Reflections on infinite bandwidth at NAB2005


Author, consultant and engineer Robert Lucky.

How would HD transmission be if the RF spectrum were infinite? What would the product of the ATSC have been if there were no restrictions on bandwidth?

What would happen to justification for government regulation of broadcast industry — especially in light of the First Amendment — if multipath and RF interference didn’t constrain the prevailing view of the spectrum as a scarce resource? How could there be broadcast licenses? What impact would that have on the business of broadcasting?

These and many other questions swirled in HDTU’s head upon entering the NAB2005 Engineering luncheon where noted engineer, consultant and author Robert Lucky was to present his keynote speech, “Is Bandwidth Infinite?”

Lucky, who has spent his career at Bell Labs and Bellcore, invented the adaptive equalizer and holds 11 patents. For more than 20 years he’s written the “Reflections” column in the IEEE Spectrum magazine and has been honored with the Marconi Prize and the IEEE Edison Medal. Although not a government official, he chairs the FCC Technical Advisory Counsil, charged with keeping the commission informed of the latest technology developments and their potential impact on spectrum usage.

This edition of HDTU breaks with the traditional Q&A form of “Sound Off” to present excerpts from Lucky’s NAB address. In the next edition, HDTU will conclude coverage of Lucky’s insights with a few more excerpts.

HDTU: Lucky on interference and regulation.

Robert Lucky: Marconi’s daughter Gioia told me several times that her father said to her that the most important day for radio was not in 1894 when he sent the first pulse, but April 15, 1912. That was the morning in the North Atlantic the Titanic sank. And because of the role of radio, both good and bad, in that Titanic tragedy Congress immediately stepped in and started regulating airwaves.

And what seemed infinite to Marconi in 1894 now looks like we’ve used it all up, there’s nothing left. But as you probably know, the fundamental conundrum of regulation is that there’s almost nothing left but almost none of it is used.

Estimates have been made that at the busiest time and the busiest place only 15 percent of it is used. So we are talking almost all gone, and the demand today is unprecedented for more spectrum, more capacity and yet there is nothing left to allocate and yet what has been allocated is sitting there unused.

HDTU: Lucky on 3-D space and spectrum.

Lucky: I heard a talk last week of a fiber-to-the-home person, and they were saying that a single fiber has multiple terahertz of spectrum available in a fiber whereas the radio spectrum is only between 50GHz and 60GHz wide.

So fiber has very much more capacity than does the radio spectrum, and I was thinking: Yeah, but the fiber is one-dimensional and radio is three-dimensional. And every path —every ray — that we would draw through space has that same 50GHz range. And there is an infinity of paths that can be drawn through space, so why isn’t the capacity of space infinite?

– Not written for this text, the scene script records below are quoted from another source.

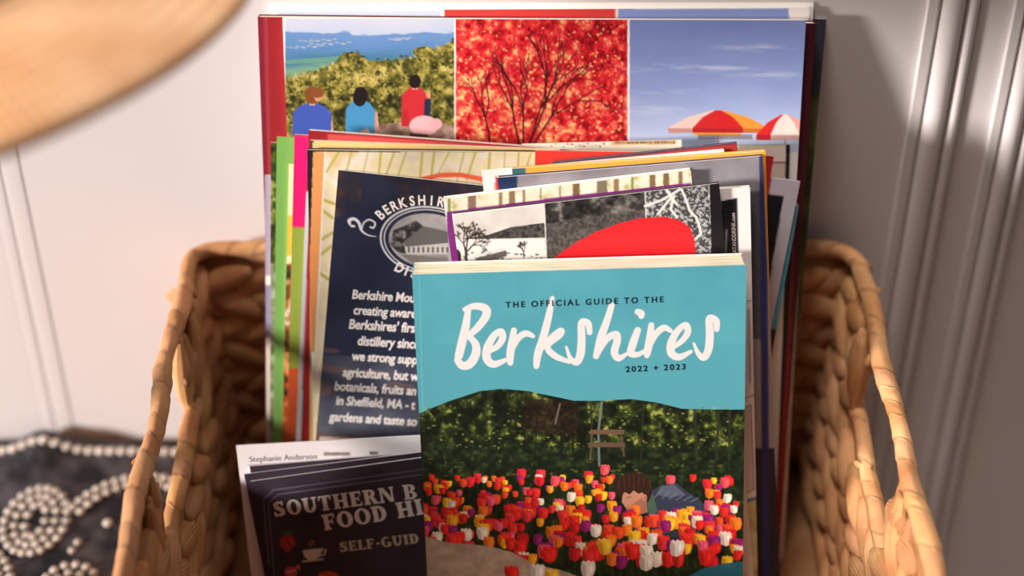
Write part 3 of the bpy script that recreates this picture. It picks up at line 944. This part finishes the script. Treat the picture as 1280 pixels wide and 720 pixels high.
p.field([(806, 235), (885, 226), (890, 335), (809, 338)], lambda f, x, y: np.where((f > .58)[..., None], 176.0, 62.0) * np.ones(3), 13, 2.2)
for pts in ([(806, 258), (826, 251), (838, 244), (850, 237)], [(831, 234), (838, 246), (846, 256)], [(852, 238), (858, 252), (862, 264), (870, 272), (874, 284), (876, 292), (868, 300)], [(842, 246), (838, 262), (846, 272)], [(838, 248), (822, 268)]):
    p.line(pts, 3.2, (226, 220, 214))
p.line([(680.5, 254), (684, 340)], 1.4, (228, 222, 216)); p.line([(806, 235), (810, 340)], 1.4, (228, 222, 216))
p.poly([(684, 329), (700, 317), (720, 303), (745, 290), (775, 279), (800, 273), (830, 271), (850, 276), (862, 284), (868, 300), (871, 345), (684, 345)], (226, 36, 42))
p.poly([(886, 226), (904, 224), (908, 350), (890, 350)], (24, 20, 26))
book(it, p, spine=(240, 236, 230), back=(60, 56, 60))
# -- white magazine with upright lettering
it = Item('magazine', (818, 241), (937.5, 234), t=.0035, lean=20)
it.root('white magazine with black panel and upright web address, right of the photo booklet', 'magazine')
p = Print(it, 726, .0005, (234, 224, 222))
p.poly([(901, 252), (921, 248), (923, 330), (905, 345), (900, 345)], (24, 20, 26))
p.line([(908, 288), (906, 330)], 1.6, (200, 190, 186), .8)
p.line([(920, 380), (938, 376)], .9, (150, 130, 128)); p.line([(935, 388), (937, 478)], 1.8, (120, 104, 106), .55)
p.line([(930, 498), (941, 494)], 1.0, (150, 130, 128))
p.poly([(930, 510), (938, 506), (942, 612), (931, 616)], (206, 192, 188)); p.line([(930, 510), (938, 506), (942, 612), (932, 616)], .8, (110, 96, 100))
p.poly([(922, 626), (947, 620), (947, 624), (922, 632)], (96, 130, 168))
p.field([(922, 632), (947, 625), (950, 760), (922, 760)], lambda f, x, y: ramp(f, [(0, (176, 156, 110)), (.5, (206, 190, 140)), (1, (220, 208, 170))]), 5, 8)
for k in range(6): p.line([(924 + k * 3, 650 + k * 11), (936, 640 + k * 16)], .8, (130, 100, 80), .7)
book(it, p)
words(it, 'EATANDDRINK.com', (920.5, 318), (918.5, 266), 'address_lettering', 'cream_ink', bold=.01, hs=1.15)
# -- birch trunk magazine
it = Item('magazine', (554, 249), (863.5, 213), t=.0050, lean=20)
it.root('magazine with birch trunk picture above a purple band, behind the photo booklet', 'magazine')
p = Print(it, 345, .0005, (226, 220, 196))
p.field(R4(540, 200, 880, 290), lambda f, x, y: ramp(f, [(0, (190, 178, 120)), (.35, (226, 218, 190)), (1, (240, 234, 214))]), 6, 9)
for x, w_, c in ((562, 3, (130, 140, 60)), (590, 9, (136, 112, 92)), (626, 4, (150, 120, 84)), (640, 7, (140, 112, 80)), (655, 3, (150, 124, 90)), (676, 1.6, (140, 130, 70)), (700, 2, (150, 140, 80)), (720, 8, (128, 98, 66)), (752, 12, (128, 116, 94)), (770, 6, (150, 118, 80)), (790, 3, (130, 140, 80)), (815, 7, (132, 108, 70)), (832, 7, (124, 100, 66)), (850, 5, (140, 110, 80))):
    p.poly([(x - w_ / 2, 200), (x + w_ / 2, 200), (x + w_ * .7, 290), (x - w_ * .5, 290)], c)
p.poly([(550, 266.5), (700, 247), (864, 229), (870, 360), (550, 360)], (122, 38, 118))
p.poly([(550, 240), (558.5, 240), (561, 360), (550, 360)], (232, 226, 220))
book(it, p, spine=(238, 232, 226))
# -- grey and orange magazines
it = Item('magazine', (622, 222), (953, 195), t=.0035, lean=20)
it.root('grey covered magazine with navy top corner, in front of the orange magazine', 'magazine')
p = Print(it, 726, .0007, (142, 136, 142))
p.field(R4(600, 180, 980, 400), lambda f, x, y: ramp(f, [(0, (128, 122, 128)), (1, (156, 150, 154))]), 6, 20)
p.poly([(610, 215), (647, 215), (650, 300), (610, 300)], (30, 48, 84))
p.poly([(920, 240), (950, 240), (953, 424), (920, 424)], (84, 78, 84)); p.poly([(900, 424), (970, 424), (980, 560), (900, 560)], (150, 132, 126)); p.poly([(900, 560), (980, 560), (980, 760), (900, 760)], (44, 36, 40))
p.line([(953, 190), (954, 330), (957, 760)], 5, (44, 46, 92))
book(it, p, back=(60, 60, 100))
it = Item('magazine', (640, 211), (957, 189), t=.0035, lean=20)
it.root('orange covered magazine with a teal top left corner, behind the grey one', 'magazine')
p = Print(it, 345, .0007, (240, 166, 66)); p.poly([(630, 200), (658, 200), (659, 300), (630, 300)], (58, 104, 108))
book(it, p, back=(240, 170, 70))
it = Item('brochure', (602, 214), (905, 187), t=.0020, lean=20)
it.root('plain white brochure sticking out left of the orange magazine', 'brochure')
p = Print(it, 345, .0008, (244, 240, 236)); p.rect(620, 222, 637, 260, (214, 70, 60))
sheet(it, p)
it = Item('booklet', (690, 203), (921, 178), t=.0020, lean=20)
it.root('dark red booklet with navy top edge, rising behind the orange magazine', 'booklet')
p = Print(it, 345, .0006, (168, 50, 48)); p.poly([(690, 199), (921, 174), (921, 180.5), (690, 206)], (56, 54, 72))
book(it, p, back=(56, 54, 72))
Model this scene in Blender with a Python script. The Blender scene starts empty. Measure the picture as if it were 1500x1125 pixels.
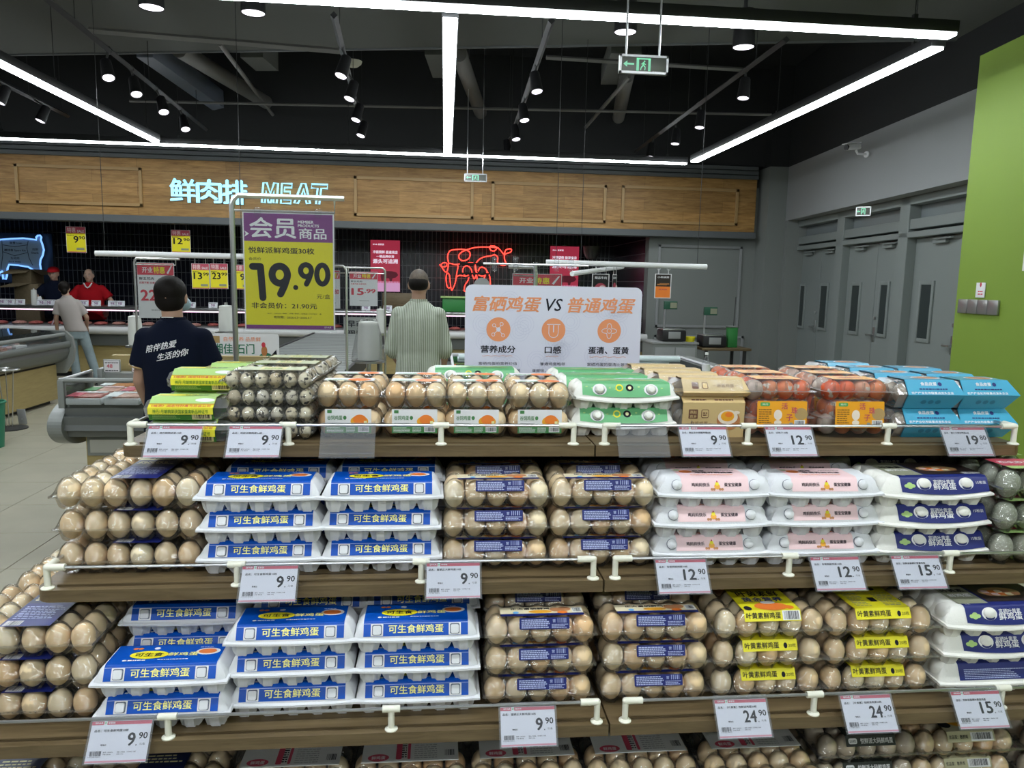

But you know what we do is we take a spectrum allocation chart, and we reduce this all to a big “X,” and we say that’s gone. That’s gone. Like the whole thing is gone. But yet there is all this space out there and time that’s not accounted for in a simple chart.

HDTU: Lucky on multipath and high-low.

Lucky: Now in the world I grew up in, multipath was bad. Today, multipath is good. The more you have, the better off you are because that’s just energy that you can use. It’s more good stuff. Do the processing, put it back together again, and you improve the system. The ultimate in multipath is what everybody is working on in the theoretical community and that is high-low. High-low, multiple input and multiple output.

Suppose I want to send a data stream to someone in the back of the audience. I put up an antenna, they put up an antenna, and we use the spectrum that we have to send the data stream out. Now in high low, I put up eight antennas, so I have eight antennas that I use, and this is not a phased array. I am going to send different data streams in each of these eight antennas in the same bandwidth and back there in the back of the audience you are also going to have eight antennas not pointed in any particular direction whatever, and you will receive in each of those antennas all of the eight different streams I sent out.

And I can represent the transmission between me and the back of the room by a matrix of eight by eight that says, “This is what you do to operate on signal 3 to go into antenna 4.” That kind of thing. So I take that matrix and using super computer-like processing, which we have available today, I invert the matrix. I make a diagonal matrix, and I have eight independent channels all sending different data in the same bandwidth between me and the back of the room.

And under good conditions I have eight times the capacity that I had before.